The show, said "Gossip Girl" co-creator and executive producer Stephanie Savage, 38, "is a story, but it's also a platform for ideas. I think people like the Gossip Girl connection. The idea of people watching and talking about each other is something that's very real to their lives."
Savage is no stranger to teen dramas. She and fellow "Gossip Girl" creator and executive producer Josh Schwartz reinvigorated the genre with Fox's "The O.C." in 2003. And after a tour through her 1920s storybook-style home, where vintage furniture co-mingles with high-tech gadgets, Kafka sits next to chick lit in the library and framed Polaroids of Truman Capote swimming in a pool hang in the foyer, it becomes apparent where "Gossip Girl" receives its stylish aesthetic as well as its wit.
"When I first found out what a show runner was, I thought it was the strangest job I had heard of in my life," the Calgary, Canada, native said. "When someone's a writer, it's very creative and moody and you think of someone walking around the office in pajamas thinking of ideas. On the other hand, as a television producer, you have to be buttoned-up, organized and a feed-the-machine type of person. The idea that those two creatures were supposed to inhabit the same body was really a strange thing."

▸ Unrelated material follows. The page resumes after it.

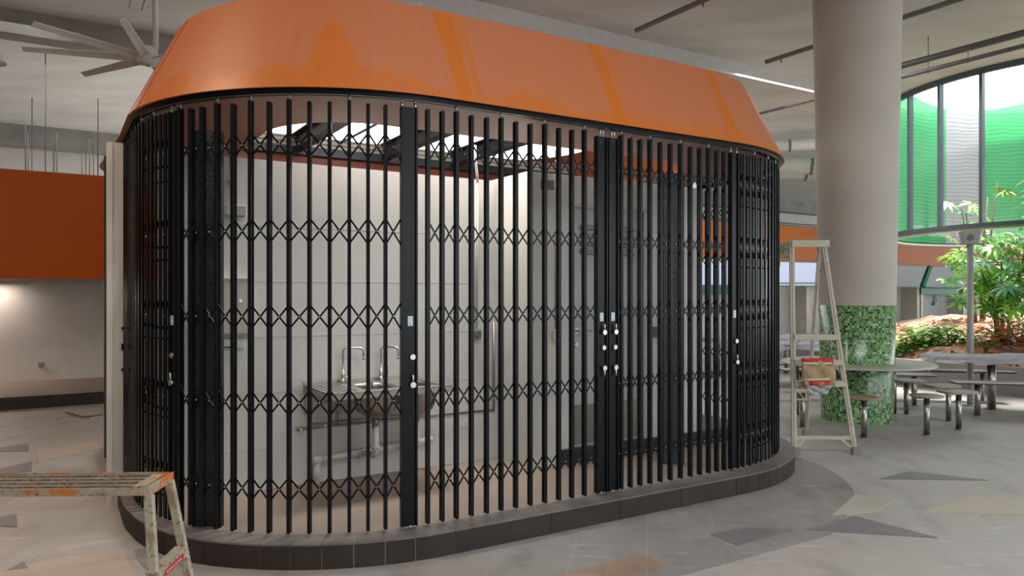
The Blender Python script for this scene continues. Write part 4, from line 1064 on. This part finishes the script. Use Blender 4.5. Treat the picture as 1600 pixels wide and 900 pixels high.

The double-duty role didn't stay foreign to Savage for too long. She was fresh off a four-year run as a writer and producer on "The O.C." (she wrote the defining "Chrismukkah" episode) when Schwartz approached her about adapting Cecily von Ziegesar's "Gossip Girl" books for the CW.
"When they sent me the books, I said, 'I'll do this if Stephanie does this,' " Schwartz said. "She's really tapped into young women and what's exciting for them."
Savage jumped on board immediately. "I was excited. It was this world that I loved and felt wasn't represented enough on TV," she said. "There was nothing that had that beautiful, romantic, Woody Allen version of New York.
"There was so much in the book. There were very bold characters, and I felt like there was a way to add humanity and dimensionality to them."
When the pilot debuted last fall, the buzz around "Gossip Girl" was inescapable, as was the criticism. Loyal fans of the book series harped on the smallest details (Chace Crawford has blue eyes while the character Nate Archibald has green eyes in the books!). Parental watch groups narrowed in on the show's depictions of underage drinking and teenage sex. It continued post-writers strike when the steamy "OMG" ad campaign launched.
"When people say the show glamorizes teen drinking and sex, they aren't really watching the episodes," said Savage. "Not all the characters drink or have sex, and when they do, it's always put in a context. Behaviors are rooted in character. There's decision-making, regret and consequences involved."
Despite being embraced by the media and online communities, the show had less than stellar ratings. According to Nielsen Media Research, Season 1 averaged 2.3 million viewers.
"There are certainly things I worry about," she said. "Do I wish we got better broadcast ratings? Yes. I wish they gave us more money to make the show."
But for Savage, relevance holds more importance than ratings. "For us, it's about how did you matter? Do people care and do they pay attention to what you're doing?"